After the war, he turned his hand to stage design and improvised
monologues.
He elicited praise and censure in 1953 for the co-written play "A
Finger in the Eye" that satirized what Fo saw as historical
falsehoods constructed under Fascism.
Some churches warned their parishioners not to go to see the play,
which the atheist Fo described as "a satirical critique of every
conceivable subject".
Fo met Rame while they were working on the same production in Milan.
They married in 1954 and despite sometimes torrid relations, they
stayed together until Rame's death in 2013.

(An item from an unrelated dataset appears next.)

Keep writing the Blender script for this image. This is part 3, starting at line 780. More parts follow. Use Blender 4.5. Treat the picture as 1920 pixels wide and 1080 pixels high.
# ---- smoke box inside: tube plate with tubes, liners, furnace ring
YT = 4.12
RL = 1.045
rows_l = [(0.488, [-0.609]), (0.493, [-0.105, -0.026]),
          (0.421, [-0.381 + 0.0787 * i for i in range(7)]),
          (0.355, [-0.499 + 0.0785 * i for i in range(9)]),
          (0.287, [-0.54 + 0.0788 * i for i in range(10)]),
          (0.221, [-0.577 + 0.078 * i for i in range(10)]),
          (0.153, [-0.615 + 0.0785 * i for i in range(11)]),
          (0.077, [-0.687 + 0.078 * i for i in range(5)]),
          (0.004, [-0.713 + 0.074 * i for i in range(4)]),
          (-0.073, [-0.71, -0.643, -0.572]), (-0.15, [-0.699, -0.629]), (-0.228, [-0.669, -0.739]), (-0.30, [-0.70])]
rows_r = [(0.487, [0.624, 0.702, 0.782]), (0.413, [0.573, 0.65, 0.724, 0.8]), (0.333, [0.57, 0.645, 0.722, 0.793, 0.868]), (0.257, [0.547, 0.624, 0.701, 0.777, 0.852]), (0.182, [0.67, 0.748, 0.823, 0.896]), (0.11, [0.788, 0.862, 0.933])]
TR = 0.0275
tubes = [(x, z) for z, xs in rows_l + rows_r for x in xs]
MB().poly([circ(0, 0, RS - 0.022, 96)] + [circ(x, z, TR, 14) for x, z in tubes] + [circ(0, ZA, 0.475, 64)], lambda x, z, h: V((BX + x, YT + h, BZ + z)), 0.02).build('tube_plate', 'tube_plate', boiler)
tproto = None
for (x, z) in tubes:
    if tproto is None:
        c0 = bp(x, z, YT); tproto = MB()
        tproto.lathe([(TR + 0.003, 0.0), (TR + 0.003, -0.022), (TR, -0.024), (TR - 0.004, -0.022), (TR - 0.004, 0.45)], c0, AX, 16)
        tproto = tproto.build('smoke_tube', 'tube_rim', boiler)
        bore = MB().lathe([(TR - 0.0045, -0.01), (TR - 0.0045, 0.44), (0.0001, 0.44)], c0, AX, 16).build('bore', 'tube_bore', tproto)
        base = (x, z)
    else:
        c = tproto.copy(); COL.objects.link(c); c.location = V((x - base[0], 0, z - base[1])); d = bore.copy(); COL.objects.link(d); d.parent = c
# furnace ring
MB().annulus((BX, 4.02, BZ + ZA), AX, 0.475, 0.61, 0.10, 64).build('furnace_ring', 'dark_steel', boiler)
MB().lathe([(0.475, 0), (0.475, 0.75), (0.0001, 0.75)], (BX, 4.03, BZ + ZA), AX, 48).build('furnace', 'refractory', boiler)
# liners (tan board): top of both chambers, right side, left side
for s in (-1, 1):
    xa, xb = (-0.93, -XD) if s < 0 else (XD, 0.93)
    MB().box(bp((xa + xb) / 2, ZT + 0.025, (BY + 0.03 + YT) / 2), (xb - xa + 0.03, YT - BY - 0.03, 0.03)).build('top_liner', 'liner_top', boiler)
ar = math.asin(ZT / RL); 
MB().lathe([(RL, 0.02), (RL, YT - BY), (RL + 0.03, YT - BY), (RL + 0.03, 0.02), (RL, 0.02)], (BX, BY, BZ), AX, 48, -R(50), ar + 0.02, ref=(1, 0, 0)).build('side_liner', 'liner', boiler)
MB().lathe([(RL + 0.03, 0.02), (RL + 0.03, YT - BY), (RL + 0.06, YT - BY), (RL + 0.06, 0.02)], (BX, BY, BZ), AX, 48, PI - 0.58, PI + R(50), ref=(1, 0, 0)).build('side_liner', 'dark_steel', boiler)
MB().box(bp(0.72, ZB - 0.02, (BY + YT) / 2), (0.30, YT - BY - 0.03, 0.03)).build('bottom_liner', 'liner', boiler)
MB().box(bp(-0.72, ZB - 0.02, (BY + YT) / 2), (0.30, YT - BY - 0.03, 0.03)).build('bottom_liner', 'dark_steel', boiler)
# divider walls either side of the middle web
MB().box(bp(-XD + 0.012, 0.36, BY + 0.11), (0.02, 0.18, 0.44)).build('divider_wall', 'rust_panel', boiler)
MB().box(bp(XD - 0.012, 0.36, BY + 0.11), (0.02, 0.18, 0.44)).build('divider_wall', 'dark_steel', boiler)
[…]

"I dream every night of Franca and I dream that she is alive," Fo
told Ansa news agency when he turned 90 in 2016 - an age that he
said was crazy. "I still have ideas that I want to pursue, and this
outrages me," he said.
Rame helped Fo write many of his plays, including his most
celebrated work in Italy, "Mistero Buffo", known as "A Comic
Mystery" in English, which was a collection of short scenes
depicting stories from the Bible as told by the powerless.
The Vatican denounced the work as "blasphemous".
In 2013, the Five Star's leader Beppe Grillo said he should become
Italy's next president, but Fo declined to have his name put
forward, saying he was too old and had too much left to do.
"A giant of Italian culture has left us. He was the moral guide of
the 5-Star," said Carla Ruocco, a 5-Star parliamentarian.